DATA SECTION:
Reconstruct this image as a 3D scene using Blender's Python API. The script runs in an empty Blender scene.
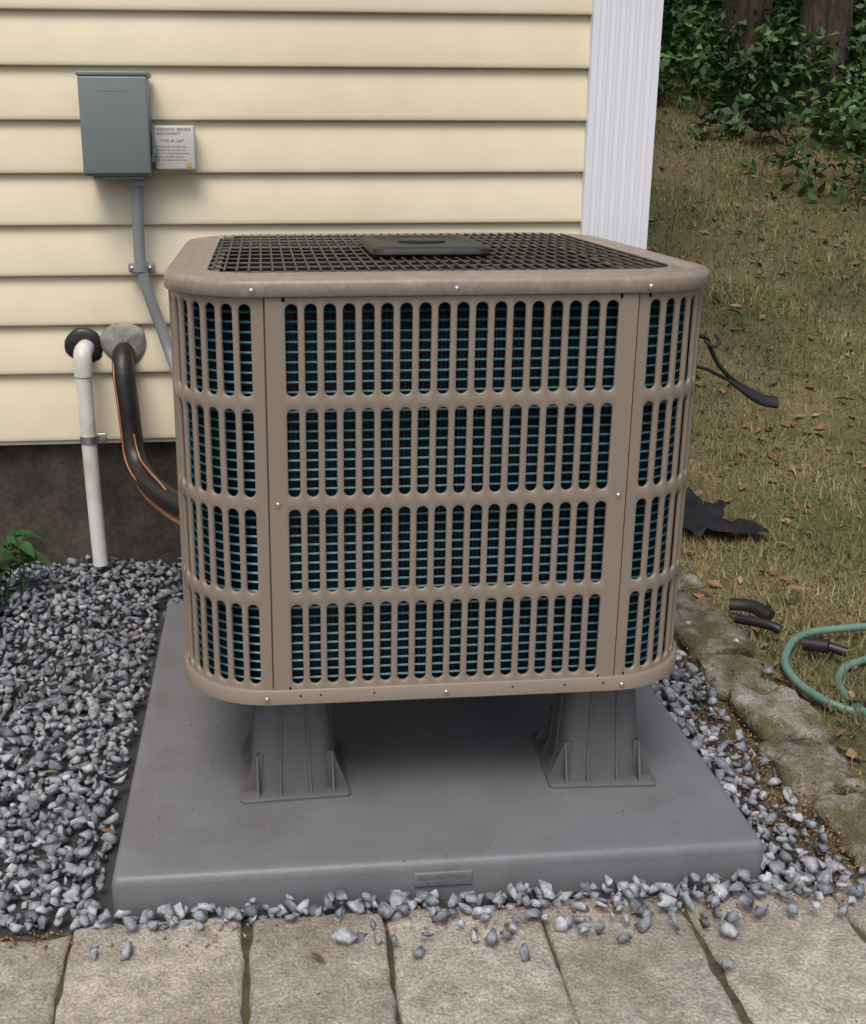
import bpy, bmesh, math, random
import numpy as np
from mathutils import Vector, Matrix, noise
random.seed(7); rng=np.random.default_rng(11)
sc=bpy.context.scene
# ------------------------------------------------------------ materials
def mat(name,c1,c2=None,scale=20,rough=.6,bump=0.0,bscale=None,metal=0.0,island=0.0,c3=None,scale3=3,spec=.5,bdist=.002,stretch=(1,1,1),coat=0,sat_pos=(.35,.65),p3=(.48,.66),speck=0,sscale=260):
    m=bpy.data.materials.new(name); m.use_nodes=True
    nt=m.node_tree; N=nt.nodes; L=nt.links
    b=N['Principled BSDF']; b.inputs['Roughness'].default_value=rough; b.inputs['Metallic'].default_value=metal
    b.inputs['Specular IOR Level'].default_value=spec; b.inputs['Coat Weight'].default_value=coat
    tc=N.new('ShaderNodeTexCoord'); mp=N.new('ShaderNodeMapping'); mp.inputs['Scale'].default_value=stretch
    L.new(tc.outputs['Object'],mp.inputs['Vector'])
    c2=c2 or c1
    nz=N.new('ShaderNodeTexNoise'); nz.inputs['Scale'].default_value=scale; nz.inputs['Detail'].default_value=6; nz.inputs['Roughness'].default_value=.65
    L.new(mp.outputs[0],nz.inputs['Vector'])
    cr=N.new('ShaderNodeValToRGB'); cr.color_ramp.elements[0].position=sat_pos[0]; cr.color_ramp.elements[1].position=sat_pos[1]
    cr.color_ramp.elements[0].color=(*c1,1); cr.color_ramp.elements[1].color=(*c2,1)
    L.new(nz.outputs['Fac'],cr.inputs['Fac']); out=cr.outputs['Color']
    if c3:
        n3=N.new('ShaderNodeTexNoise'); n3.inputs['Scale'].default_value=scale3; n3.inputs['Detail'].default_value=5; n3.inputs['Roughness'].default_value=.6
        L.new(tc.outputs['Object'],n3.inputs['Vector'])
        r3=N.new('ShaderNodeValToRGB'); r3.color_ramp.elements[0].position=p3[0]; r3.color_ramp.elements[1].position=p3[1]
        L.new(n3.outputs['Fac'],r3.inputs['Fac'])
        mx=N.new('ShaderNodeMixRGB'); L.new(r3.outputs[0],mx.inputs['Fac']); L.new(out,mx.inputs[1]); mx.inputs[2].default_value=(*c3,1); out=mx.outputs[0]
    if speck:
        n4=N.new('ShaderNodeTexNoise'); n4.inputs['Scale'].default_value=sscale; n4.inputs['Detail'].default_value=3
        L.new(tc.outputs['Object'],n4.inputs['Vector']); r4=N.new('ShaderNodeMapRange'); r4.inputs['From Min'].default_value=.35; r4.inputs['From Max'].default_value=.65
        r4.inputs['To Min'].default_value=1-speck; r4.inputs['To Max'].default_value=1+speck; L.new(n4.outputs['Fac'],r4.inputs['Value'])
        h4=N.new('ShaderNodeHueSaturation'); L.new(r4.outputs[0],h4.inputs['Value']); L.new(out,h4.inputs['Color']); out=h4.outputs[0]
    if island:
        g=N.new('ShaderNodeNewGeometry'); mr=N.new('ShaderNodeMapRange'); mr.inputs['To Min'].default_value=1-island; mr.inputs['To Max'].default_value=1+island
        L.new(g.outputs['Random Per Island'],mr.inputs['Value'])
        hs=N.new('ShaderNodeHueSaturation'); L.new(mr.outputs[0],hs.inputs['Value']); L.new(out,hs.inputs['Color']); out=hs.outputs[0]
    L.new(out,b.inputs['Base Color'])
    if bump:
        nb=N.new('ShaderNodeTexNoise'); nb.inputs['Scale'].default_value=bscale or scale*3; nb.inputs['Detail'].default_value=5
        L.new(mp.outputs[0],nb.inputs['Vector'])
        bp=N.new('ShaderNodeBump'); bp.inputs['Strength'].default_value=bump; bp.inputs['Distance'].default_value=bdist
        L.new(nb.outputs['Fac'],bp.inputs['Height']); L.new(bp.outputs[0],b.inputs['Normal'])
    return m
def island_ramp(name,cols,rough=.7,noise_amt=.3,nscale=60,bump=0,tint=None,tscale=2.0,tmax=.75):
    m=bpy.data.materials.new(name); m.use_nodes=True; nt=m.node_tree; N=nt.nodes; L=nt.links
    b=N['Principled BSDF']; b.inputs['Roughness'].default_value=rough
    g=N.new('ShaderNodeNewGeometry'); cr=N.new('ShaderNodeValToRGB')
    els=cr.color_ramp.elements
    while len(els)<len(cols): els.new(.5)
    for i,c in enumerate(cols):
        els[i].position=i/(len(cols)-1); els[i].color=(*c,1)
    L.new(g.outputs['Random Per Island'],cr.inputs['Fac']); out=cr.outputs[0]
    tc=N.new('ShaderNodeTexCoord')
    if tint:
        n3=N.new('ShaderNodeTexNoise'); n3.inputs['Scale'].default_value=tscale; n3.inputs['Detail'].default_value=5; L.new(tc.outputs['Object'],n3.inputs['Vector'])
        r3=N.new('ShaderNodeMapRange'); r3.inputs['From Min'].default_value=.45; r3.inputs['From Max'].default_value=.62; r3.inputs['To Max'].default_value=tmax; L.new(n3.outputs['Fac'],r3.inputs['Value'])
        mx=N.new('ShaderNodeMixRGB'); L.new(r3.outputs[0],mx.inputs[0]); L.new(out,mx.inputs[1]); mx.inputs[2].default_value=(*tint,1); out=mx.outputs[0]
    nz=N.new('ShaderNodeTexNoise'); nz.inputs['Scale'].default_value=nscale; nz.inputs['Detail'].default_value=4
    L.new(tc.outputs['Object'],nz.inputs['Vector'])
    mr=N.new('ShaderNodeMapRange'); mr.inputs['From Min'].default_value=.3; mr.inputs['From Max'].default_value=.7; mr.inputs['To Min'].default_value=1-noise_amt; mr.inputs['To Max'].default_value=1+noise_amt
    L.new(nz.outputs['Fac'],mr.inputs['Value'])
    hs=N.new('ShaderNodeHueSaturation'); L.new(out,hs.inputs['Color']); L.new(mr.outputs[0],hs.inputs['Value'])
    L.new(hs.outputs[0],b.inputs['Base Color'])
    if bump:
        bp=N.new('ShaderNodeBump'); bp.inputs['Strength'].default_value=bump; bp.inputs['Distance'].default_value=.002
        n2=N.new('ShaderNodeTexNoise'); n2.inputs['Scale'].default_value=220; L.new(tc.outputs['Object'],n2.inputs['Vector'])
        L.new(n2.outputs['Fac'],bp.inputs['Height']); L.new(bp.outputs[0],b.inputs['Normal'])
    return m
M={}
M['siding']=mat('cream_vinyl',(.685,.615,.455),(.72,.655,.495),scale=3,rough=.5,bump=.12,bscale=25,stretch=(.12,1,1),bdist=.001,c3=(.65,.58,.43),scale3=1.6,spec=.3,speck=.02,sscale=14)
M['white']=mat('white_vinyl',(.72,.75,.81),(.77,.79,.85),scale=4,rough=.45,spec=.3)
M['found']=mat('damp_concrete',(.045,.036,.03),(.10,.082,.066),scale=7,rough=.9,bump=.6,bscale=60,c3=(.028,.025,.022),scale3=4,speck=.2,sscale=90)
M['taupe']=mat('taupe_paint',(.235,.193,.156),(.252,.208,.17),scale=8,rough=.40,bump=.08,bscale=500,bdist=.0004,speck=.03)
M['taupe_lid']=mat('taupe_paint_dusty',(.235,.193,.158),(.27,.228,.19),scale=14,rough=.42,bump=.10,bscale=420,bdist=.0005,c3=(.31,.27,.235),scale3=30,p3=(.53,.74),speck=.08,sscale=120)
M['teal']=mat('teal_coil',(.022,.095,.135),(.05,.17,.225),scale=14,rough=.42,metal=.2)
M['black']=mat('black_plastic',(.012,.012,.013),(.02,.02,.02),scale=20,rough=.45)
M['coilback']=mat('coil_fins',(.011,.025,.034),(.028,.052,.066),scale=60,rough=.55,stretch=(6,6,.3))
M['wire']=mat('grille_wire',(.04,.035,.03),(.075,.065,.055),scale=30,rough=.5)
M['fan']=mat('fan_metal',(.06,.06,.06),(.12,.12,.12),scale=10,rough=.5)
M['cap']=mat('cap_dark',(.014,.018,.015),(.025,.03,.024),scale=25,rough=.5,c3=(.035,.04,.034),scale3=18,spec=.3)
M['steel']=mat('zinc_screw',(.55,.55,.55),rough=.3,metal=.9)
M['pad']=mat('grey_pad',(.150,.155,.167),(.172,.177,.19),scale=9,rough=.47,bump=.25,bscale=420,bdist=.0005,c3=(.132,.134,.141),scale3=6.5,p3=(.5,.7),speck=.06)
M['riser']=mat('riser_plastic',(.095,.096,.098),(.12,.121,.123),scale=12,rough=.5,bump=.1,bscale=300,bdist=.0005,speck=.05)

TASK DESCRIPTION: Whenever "scene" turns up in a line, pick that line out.

WRITTEN SOLUTION:
Reconstruct this image as a 3D scene using Blender's Python API. The script runs in an empty Blender scene.
sc=bpy.context.scene